* What you should do:
Return exactly the lines that run from the beginning through the line containing "except Exception: pass", both included, and no others.

* Available data:
========================================
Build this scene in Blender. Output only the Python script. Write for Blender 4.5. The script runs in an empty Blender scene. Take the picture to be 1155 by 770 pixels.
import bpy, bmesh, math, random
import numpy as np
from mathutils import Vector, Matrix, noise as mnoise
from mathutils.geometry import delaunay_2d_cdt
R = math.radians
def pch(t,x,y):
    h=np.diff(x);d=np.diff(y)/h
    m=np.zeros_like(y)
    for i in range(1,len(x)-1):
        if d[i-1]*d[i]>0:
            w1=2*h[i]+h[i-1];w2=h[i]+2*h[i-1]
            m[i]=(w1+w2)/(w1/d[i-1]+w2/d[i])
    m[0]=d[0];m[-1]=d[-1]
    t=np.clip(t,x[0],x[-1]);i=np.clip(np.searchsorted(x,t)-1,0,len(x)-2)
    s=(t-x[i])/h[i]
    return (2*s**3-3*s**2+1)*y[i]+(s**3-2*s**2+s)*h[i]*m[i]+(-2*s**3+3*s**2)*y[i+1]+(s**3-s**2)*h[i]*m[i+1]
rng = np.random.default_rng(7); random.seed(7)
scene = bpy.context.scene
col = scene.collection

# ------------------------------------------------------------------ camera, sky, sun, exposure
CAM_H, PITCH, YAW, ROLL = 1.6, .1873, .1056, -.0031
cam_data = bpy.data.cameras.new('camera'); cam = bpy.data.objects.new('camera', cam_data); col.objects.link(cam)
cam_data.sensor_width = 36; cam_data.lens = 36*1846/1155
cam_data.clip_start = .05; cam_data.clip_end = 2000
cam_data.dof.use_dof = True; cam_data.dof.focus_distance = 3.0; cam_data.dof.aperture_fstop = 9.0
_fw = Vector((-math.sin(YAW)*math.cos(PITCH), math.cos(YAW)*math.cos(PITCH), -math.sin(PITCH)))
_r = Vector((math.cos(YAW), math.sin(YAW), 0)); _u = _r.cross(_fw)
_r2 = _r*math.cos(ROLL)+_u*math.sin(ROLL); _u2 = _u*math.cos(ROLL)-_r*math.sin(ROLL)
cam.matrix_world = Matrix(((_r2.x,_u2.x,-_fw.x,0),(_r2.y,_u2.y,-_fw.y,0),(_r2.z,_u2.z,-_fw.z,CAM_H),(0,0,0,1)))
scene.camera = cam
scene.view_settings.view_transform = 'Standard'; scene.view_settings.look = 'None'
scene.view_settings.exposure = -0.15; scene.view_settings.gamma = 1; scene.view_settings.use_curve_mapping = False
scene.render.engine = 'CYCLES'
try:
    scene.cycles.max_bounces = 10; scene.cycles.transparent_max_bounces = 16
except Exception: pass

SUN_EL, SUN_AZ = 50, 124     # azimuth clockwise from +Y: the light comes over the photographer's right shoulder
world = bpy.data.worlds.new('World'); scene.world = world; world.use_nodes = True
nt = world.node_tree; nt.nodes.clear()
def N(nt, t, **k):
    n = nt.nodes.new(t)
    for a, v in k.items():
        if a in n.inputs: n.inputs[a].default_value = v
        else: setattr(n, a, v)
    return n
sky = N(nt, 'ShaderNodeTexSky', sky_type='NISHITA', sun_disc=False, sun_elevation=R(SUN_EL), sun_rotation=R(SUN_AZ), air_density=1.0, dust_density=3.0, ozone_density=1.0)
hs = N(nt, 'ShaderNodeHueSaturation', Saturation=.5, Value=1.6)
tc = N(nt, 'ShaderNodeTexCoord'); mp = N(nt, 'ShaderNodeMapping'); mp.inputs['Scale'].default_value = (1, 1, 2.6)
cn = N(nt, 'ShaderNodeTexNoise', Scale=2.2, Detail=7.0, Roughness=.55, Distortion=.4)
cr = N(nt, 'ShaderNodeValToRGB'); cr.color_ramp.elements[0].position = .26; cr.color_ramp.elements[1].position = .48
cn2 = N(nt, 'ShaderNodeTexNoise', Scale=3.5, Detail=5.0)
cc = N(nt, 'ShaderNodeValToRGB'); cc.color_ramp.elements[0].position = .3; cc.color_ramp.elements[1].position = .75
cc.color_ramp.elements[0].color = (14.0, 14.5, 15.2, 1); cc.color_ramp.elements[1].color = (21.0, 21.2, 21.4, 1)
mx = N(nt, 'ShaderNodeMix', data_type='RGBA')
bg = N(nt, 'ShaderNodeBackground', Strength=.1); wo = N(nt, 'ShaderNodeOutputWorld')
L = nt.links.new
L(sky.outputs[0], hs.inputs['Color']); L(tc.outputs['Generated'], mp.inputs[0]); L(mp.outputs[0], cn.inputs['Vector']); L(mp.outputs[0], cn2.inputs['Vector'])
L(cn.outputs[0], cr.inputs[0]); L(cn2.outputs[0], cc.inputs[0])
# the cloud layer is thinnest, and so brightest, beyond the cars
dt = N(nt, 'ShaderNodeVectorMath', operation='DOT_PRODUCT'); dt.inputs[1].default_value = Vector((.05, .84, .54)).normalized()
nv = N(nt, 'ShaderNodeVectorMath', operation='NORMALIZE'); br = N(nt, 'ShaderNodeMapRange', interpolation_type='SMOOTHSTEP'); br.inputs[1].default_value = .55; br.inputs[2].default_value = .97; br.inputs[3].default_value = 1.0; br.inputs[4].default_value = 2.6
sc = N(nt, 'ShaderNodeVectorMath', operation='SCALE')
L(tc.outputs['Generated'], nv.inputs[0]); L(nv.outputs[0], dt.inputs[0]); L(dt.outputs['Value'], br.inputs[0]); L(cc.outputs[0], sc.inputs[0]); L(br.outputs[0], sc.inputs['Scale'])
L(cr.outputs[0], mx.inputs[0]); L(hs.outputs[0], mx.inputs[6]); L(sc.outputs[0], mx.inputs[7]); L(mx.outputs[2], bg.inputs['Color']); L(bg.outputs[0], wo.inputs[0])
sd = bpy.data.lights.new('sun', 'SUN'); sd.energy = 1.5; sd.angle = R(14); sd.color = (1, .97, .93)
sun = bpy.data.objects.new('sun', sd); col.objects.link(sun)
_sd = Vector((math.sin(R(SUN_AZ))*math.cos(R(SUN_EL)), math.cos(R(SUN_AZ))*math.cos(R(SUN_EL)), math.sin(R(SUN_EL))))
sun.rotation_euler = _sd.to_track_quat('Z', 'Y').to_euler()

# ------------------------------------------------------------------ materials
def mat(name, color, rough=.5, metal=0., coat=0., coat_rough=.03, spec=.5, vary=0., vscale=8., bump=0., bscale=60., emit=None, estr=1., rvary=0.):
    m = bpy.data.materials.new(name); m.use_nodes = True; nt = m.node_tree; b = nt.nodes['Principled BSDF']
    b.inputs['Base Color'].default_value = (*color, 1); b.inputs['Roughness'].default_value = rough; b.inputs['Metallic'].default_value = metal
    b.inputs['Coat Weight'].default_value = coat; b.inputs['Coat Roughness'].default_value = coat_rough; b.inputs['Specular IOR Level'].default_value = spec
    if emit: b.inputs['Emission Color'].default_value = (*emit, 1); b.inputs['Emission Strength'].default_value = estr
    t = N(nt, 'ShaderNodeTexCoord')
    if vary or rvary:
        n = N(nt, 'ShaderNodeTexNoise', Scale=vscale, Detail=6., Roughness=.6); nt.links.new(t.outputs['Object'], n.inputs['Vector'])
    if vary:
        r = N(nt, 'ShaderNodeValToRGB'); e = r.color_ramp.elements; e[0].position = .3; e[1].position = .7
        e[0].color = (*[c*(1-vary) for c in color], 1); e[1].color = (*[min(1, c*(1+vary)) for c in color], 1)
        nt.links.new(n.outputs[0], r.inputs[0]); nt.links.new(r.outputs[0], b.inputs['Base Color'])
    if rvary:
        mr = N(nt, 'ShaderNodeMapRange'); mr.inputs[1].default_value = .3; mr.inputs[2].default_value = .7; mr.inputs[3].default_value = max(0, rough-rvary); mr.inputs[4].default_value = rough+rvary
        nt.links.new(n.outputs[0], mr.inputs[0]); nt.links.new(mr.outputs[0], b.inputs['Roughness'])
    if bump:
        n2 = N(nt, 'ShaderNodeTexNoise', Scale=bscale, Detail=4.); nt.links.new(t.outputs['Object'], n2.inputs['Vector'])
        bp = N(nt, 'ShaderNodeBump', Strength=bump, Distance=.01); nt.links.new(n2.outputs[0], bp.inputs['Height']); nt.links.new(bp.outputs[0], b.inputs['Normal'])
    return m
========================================
* Task answer:
Build this scene in Blender. Output only the Python script. Write for Blender 4.5. The script runs in an empty Blender scene. Take the picture to be 1155 by 770 pixels.
import bpy, bmesh, math, random
import numpy as np
from mathutils import Vector, Matrix, noise as mnoise
from mathutils.geometry import delaunay_2d_cdt
R = math.radians
def pch(t,x,y):
    h=np.diff(x);d=np.diff(y)/h
    m=np.zeros_like(y)
    for i in range(1,len(x)-1):
        if d[i-1]*d[i]>0:
            w1=2*h[i]+h[i-1];w2=h[i]+2*h[i-1]
            m[i]=(w1+w2)/(w1/d[i-1]+w2/d[i])
    m[0]=d[0];m[-1]=d[-1]
    t=np.clip(t,x[0],x[-1]);i=np.clip(np.searchsorted(x,t)-1,0,len(x)-2)
    s=(t-x[i])/h[i]
    return (2*s**3-3*s**2+1)*y[i]+(s**3-2*s**2+s)*h[i]*m[i]+(-2*s**3+3*s**2)*y[i+1]+(s**3-s**2)*h[i]*m[i+1]
rng = np.random.default_rng(7); random.seed(7)
scene = bpy.context.scene
col = scene.collection

# ------------------------------------------------------------------ camera, sky, sun, exposure
CAM_H, PITCH, YAW, ROLL = 1.6, .1873, .1056, -.0031
cam_data = bpy.data.cameras.new('camera'); cam = bpy.data.objects.new('camera', cam_data); col.objects.link(cam)
cam_data.sensor_width = 36; cam_data.lens = 36*1846/1155
cam_data.clip_start = .05; cam_data.clip_end = 2000
cam_data.dof.use_dof = True; cam_data.dof.focus_distance = 3.0; cam_data.dof.aperture_fstop = 9.0
_fw = Vector((-math.sin(YAW)*math.cos(PITCH), math.cos(YAW)*math.cos(PITCH), -math.sin(PITCH)))
_r = Vector((math.cos(YAW), math.sin(YAW), 0)); _u = _r.cross(_fw)
_r2 = _r*math.cos(ROLL)+_u*math.sin(ROLL); _u2 = _u*math.cos(ROLL)-_r*math.sin(ROLL)
cam.matrix_world = Matrix(((_r2.x,_u2.x,-_fw.x,0),(_r2.y,_u2.y,-_fw.y,0),(_r2.z,_u2.z,-_fw.z,CAM_H),(0,0,0,1)))
scene.camera = cam
scene.view_settings.view_transform = 'Standard'; scene.view_settings.look = 'None'
scene.view_settings.exposure = -0.15; scene.view_settings.gamma = 1; scene.view_settings.use_curve_mapping = False
scene.render.engine = 'CYCLES'
try:
    scene.cycles.max_bounces = 10; scene.cycles.transparent_max_bounces = 16
except Exception: pass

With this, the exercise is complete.